%%

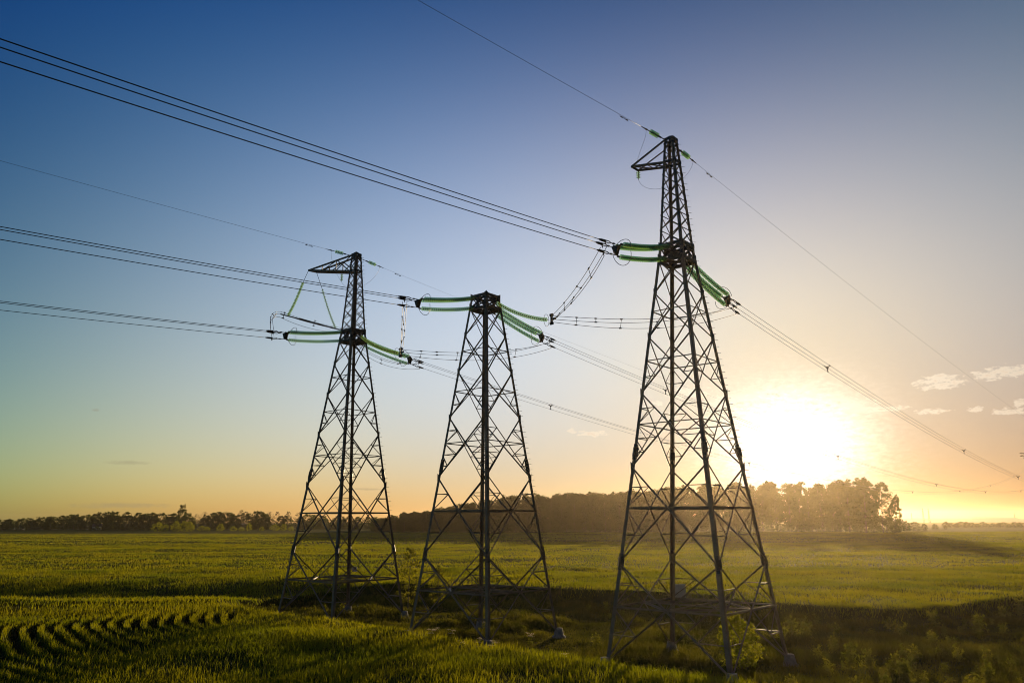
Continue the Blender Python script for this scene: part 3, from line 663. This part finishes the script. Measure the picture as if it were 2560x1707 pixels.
proto('bush', 2, M_BUSH, h=1.9, width=1.5, base=.03, nleaf=900, leaf=.15, nclump=26, trunk=.04)
NAME = {'wood': 'tree', 'open': 'tree', 'far': 'tree', 'bare': 'tree', 'shrub': 'shrub', 'sapling': 'sapling', 'bush': 'bush'}
def plant(kind, i, x, y, h, label, group=None, wid=1.0, rz=None, z=None, cat=None):
    tm, cm_, h0 = PROTO[kind][i % len(PROTO[kind])]; r_ = empty(NAME[kind], (x, y, float(ground_z(x, y)) if z is None else z), random.random()*6.28 if rz is None else rz)
    s = h/h0; r_.scale = (s*wid, s*wid, s); tag(r_, label, cat or NAME[kind], group); link('trunk', tm, r_); link('crown', cm_, r_); return r_
def px2(px, Y): return (px-1280)/1950*Y*.985                       # picture column to metres at depth Y

# the wood behind the pylons: front edge follows the field margin, height as it rises to the right
edge_x = [945, 1000, 1080, 1180, 1250, 1300, 1450, 1600, 1700, 1800, 1900, 1960, 2010, 2032, 2060, 2130, 2175]
edge_t = [1300, 1286, 1277, 1261, 1248, 1243, 1237, 1233, 1224, 1216, 1215, 1208, 1212, 1219, 1209, 1205, 1208]
edge_y = [520, 500, 485, 475, 468, 463, 460, 462, 464, 462, 455, 446, 438, 434, 428, 414, 404]
WL, GL = 'leafy tree in the dense dark wood behind the pylons', 'trees of the wood behind the pylons'
OL, OG = 'tall leafy tree in the sunlit right part of the wood, light showing between the trunks', 'trees of the sunlit end of the wood'
px = 948.
while px < 2172:
    Y = np.interp(px, edge_x, edge_y); opn = px > 1690
    for row in range(2 if opn else 3):
        x_ = px+random.uniform(-9, 9); yy = Y+row*8+random.uniform(-2.5, 2.5); t_ = np.interp(x_, edge_x, edge_t)
        h = (1301-t_)/1950*yy*.985+HC; h *= random.uniform(.92, 1.03) if row else random.uniform(.8, .99)
        plant('open' if opn else 'wood', random.randrange(5), px2(x_, yy), yy, h, OL if opn else WL, OG if opn else GL, random.uniform(.9, 1.15)*max(1.0, min(1.9, 18/h)))
    px += random.uniform(19, 25) if opn else random.uniform(17, 25)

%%

Task statement: Return only the lines running from the top of the data to the line that holds "def px2(px, Y): return". Include both of those lines, but skip the pictures.

Reply:
Continue the Blender Python script for this scene: part 3, from line 663. This part finishes the script. Measure the picture as if it were 2560x1707 pixels.
proto('bush', 2, M_BUSH, h=1.9, width=1.5, base=.03, nleaf=900, leaf=.15, nclump=26, trunk=.04)
NAME = {'wood': 'tree', 'open': 'tree', 'far': 'tree', 'bare': 'tree', 'shrub': 'shrub', 'sapling': 'sapling', 'bush': 'bush'}
def plant(kind, i, x, y, h, label, group=None, wid=1.0, rz=None, z=None, cat=None):
    tm, cm_, h0 = PROTO[kind][i % len(PROTO[kind])]; r_ = empty(NAME[kind], (x, y, float(ground_z(x, y)) if z is None else z), random.random()*6.28 if rz is None else rz)
    s = h/h0; r_.scale = (s*wid, s*wid, s); tag(r_, label, cat or NAME[kind], group); link('trunk', tm, r_); link('crown', cm_, r_); return r_
def px2(px, Y): return (px-1280)/1950*Y*.985                       # picture column to metres at depth Y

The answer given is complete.